REQUIRED TASK ▸ Can you return the records below exactly as they stand, but only from the first line through the one with "S.view_settings.use_curve_mapping = False"?

(Records with scene code)
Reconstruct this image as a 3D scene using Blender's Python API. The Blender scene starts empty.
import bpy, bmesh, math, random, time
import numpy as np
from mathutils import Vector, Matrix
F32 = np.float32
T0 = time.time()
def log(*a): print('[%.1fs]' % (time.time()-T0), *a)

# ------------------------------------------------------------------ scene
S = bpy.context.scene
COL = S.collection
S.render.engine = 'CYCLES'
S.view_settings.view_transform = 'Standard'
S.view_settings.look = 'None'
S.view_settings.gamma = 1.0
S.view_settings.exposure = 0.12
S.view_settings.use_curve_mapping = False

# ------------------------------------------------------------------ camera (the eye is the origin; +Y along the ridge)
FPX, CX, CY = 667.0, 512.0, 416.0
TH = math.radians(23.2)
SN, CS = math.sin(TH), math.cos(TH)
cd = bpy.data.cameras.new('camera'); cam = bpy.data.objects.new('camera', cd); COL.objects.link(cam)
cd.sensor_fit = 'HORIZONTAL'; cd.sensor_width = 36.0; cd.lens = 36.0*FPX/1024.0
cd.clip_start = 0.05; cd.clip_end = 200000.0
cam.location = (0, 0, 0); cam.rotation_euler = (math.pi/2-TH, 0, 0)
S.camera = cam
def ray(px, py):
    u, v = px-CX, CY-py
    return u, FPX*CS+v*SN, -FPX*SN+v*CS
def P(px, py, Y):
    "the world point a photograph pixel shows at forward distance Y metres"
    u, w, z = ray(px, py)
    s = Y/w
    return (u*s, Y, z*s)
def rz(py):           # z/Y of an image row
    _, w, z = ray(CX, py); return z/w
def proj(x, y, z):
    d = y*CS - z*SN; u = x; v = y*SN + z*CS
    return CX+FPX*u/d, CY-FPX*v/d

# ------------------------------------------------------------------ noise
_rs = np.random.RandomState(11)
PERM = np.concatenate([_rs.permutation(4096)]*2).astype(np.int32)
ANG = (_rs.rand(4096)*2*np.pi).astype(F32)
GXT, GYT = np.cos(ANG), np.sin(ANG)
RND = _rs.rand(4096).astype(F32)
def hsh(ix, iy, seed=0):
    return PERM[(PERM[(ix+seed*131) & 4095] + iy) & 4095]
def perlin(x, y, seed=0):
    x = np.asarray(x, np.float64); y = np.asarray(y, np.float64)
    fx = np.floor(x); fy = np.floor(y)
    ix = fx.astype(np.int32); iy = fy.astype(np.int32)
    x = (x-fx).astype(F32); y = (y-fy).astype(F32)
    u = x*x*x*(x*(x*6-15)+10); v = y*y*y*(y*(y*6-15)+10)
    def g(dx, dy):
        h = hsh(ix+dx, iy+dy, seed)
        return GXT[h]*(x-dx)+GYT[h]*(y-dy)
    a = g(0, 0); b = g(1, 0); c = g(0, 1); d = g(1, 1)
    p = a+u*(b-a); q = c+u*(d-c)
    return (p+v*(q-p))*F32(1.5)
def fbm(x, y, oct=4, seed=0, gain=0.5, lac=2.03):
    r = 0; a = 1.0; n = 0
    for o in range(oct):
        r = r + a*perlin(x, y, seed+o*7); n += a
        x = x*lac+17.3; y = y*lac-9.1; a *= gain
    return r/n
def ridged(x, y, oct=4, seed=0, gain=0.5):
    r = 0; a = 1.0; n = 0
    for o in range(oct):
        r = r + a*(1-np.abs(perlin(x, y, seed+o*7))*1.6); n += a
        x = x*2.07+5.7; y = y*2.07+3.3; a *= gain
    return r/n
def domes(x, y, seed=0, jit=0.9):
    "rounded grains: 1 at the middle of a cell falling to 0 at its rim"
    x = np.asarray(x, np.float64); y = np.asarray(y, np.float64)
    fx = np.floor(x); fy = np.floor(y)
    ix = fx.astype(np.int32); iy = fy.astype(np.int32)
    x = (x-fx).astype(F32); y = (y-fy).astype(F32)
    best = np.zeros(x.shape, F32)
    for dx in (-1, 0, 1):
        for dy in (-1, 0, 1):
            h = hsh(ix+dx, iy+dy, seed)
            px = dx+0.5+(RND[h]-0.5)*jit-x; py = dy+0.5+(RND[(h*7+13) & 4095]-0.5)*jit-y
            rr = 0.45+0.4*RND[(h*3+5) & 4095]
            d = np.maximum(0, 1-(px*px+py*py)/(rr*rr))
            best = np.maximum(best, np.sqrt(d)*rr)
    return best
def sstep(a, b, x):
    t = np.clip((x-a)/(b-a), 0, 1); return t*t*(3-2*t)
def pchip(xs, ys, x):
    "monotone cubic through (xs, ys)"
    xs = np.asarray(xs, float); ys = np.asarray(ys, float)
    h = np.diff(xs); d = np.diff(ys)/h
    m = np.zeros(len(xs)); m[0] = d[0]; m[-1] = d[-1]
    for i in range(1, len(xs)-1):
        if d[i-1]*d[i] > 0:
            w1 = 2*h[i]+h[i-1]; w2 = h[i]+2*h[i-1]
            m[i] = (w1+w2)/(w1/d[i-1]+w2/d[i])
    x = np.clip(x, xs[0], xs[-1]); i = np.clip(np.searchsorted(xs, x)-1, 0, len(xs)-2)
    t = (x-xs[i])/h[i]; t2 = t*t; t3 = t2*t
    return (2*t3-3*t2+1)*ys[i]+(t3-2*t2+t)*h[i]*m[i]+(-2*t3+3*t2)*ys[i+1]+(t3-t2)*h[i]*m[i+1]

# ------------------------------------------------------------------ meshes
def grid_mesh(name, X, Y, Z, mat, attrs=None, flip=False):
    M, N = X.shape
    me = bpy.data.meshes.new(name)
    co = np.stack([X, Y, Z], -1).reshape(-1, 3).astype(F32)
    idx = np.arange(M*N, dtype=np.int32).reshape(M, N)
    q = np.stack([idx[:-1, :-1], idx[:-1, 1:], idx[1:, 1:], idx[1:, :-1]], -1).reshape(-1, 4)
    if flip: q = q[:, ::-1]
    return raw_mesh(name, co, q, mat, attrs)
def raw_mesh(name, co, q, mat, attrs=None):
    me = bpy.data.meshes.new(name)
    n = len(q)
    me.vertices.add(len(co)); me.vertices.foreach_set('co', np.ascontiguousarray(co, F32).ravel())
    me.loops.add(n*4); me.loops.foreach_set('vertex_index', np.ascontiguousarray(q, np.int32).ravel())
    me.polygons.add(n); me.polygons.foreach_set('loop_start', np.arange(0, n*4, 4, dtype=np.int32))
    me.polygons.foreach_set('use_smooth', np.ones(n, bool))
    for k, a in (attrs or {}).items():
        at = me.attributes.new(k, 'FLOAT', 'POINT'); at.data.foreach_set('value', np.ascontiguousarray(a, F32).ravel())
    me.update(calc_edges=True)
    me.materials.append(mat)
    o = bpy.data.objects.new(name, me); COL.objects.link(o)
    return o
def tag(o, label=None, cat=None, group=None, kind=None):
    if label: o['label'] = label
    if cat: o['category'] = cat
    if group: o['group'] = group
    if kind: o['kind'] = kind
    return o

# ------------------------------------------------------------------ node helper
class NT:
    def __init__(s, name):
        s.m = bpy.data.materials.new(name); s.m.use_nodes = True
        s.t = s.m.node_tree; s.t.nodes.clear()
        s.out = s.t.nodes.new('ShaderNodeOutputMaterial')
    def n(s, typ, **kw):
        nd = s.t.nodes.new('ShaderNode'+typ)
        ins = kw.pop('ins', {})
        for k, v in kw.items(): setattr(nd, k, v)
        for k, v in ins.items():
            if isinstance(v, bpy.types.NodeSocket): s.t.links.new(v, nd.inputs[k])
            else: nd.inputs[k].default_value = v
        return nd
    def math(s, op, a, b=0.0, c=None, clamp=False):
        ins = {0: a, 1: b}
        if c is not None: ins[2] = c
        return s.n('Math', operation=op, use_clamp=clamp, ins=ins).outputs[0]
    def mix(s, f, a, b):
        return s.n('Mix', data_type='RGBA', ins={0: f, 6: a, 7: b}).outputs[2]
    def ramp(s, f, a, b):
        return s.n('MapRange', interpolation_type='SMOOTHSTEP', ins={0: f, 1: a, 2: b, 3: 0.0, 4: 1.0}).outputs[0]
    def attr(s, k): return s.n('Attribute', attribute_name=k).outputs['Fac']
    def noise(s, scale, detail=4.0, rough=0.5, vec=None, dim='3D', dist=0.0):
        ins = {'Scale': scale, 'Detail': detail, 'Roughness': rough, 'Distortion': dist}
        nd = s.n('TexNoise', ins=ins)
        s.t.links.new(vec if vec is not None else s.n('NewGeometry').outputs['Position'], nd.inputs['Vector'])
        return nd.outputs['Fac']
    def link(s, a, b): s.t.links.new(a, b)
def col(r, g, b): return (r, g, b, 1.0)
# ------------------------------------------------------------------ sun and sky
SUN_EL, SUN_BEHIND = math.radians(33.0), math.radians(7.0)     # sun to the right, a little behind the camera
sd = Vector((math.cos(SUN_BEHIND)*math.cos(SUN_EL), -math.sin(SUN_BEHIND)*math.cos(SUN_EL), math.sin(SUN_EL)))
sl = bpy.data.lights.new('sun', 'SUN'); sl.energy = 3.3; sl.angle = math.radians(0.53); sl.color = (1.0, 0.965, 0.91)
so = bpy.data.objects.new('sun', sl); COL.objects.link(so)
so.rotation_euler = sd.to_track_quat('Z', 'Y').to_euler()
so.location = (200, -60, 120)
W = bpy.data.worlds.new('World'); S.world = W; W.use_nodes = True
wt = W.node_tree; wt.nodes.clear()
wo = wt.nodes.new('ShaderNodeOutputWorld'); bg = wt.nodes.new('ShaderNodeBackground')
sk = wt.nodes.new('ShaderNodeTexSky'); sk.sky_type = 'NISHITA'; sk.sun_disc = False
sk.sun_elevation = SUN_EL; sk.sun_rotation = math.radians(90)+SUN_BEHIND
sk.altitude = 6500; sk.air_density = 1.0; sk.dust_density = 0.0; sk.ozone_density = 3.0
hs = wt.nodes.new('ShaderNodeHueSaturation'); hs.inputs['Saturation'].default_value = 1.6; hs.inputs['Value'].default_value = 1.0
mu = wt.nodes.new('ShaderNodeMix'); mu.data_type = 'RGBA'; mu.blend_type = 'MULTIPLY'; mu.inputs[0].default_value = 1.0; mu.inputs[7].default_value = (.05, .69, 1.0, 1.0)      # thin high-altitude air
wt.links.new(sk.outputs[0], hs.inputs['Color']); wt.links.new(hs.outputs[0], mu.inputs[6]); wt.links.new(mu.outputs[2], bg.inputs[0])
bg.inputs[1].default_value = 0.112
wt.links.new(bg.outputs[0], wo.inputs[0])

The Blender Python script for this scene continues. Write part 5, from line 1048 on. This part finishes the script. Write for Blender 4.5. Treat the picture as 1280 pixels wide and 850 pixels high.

RESPONSE ▸
Reconstruct this image as a 3D scene using Blender's Python API. The Blender scene starts empty.
import bpy, bmesh, math, random, time
import numpy as np
from mathutils import Vector, Matrix
F32 = np.float32
T0 = time.time()
def log(*a): print('[%.1fs]' % (time.time()-T0), *a)

# ------------------------------------------------------------------ scene
S = bpy.context.scene
COL = S.collection
S.render.engine = 'CYCLES'
S.view_settings.view_transform = 'Standard'
S.view_settings.look = 'None'
S.view_settings.gamma = 1.0
S.view_settings.exposure = 0.12
S.view_settings.use_curve_mapping = False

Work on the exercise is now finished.